Here’s what you need to know.

Overview of Case

In the recent Muldrow case, a female police sergeant claimed there was sex discrimination when she was transferred to a lateral position when new leadership wanted to rehire a man for her role. 

Under Title VII, employers cannot discriminate against employees based on race, color, national origin, religion, and sex. However, in the Muldrow case, the lines of whether or not it was unlawful become blurry because of alleged discrimination. This is because the transfer didn’t show any significant disadvantages.

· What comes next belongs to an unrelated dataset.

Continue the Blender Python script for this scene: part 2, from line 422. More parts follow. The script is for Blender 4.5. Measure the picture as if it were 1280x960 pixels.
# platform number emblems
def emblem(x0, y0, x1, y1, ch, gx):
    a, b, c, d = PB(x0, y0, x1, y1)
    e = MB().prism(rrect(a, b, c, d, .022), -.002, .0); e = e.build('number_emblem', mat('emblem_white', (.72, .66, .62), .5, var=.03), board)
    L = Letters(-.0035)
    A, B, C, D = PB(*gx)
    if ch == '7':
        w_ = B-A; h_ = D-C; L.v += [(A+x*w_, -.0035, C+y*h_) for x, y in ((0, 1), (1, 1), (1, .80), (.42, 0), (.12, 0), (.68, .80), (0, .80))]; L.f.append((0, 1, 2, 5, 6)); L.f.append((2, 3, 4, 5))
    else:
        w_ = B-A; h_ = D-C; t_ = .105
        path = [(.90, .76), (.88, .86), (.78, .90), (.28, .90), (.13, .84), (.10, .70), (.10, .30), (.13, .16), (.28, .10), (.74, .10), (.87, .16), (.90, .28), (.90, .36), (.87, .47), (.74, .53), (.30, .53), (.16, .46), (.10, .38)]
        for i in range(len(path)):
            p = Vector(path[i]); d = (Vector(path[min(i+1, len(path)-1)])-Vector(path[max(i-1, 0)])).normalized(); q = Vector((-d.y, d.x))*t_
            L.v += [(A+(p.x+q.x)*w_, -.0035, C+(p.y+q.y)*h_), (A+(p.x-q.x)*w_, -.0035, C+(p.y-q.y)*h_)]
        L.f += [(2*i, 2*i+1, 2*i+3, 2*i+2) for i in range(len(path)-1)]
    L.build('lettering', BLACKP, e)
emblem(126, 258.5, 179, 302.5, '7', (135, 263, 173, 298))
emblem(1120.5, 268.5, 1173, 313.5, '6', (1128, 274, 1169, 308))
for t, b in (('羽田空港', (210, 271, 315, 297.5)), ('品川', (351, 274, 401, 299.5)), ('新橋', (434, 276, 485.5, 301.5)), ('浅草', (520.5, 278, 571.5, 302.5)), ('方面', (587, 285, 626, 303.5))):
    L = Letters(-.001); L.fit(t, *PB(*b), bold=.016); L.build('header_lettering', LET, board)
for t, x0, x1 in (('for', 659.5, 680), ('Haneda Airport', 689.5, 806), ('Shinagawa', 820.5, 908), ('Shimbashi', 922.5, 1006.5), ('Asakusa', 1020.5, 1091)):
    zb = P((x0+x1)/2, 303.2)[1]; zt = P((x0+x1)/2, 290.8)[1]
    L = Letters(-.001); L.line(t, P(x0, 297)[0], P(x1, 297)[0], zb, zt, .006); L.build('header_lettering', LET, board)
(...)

Despite this, Muldrow still alleged the transfer could sustain a Title VII claim because her new job in Fifth District work was less prestigious than that of the Intelligence Division, where she was before. However, the district court and 8th US Circuit Court of Appeals sided with the police department because Muldrow’s pay and rank stayed the same, so Title VII wasn’t applicable here.

Still, other appellate courts have found that forced lateral transfers can be harmful.

When Are Title VII Discrimination Cases Applicable?

The SCOTUS says that for cases to make a relevant claim, employees must show some harm. However, this “harm” doesn’t have to be significant. It just has to be something beyond simply being transferred for allegedly discriminatory reasons.

What Employers Should Do

If anything, this case is a reminder for employers that all workplace policies and practices must align with federal, state, and local anti-discrimination laws. Thus, there are a few steps employers should take.

First, all HR policies must be reviewed to ensure they comply with EEO laws. Secondly, EEO training should be updated for all managers and supervisors. And thirdly, stay up-to-date and informed on all court decisions that could impact workplace compliance.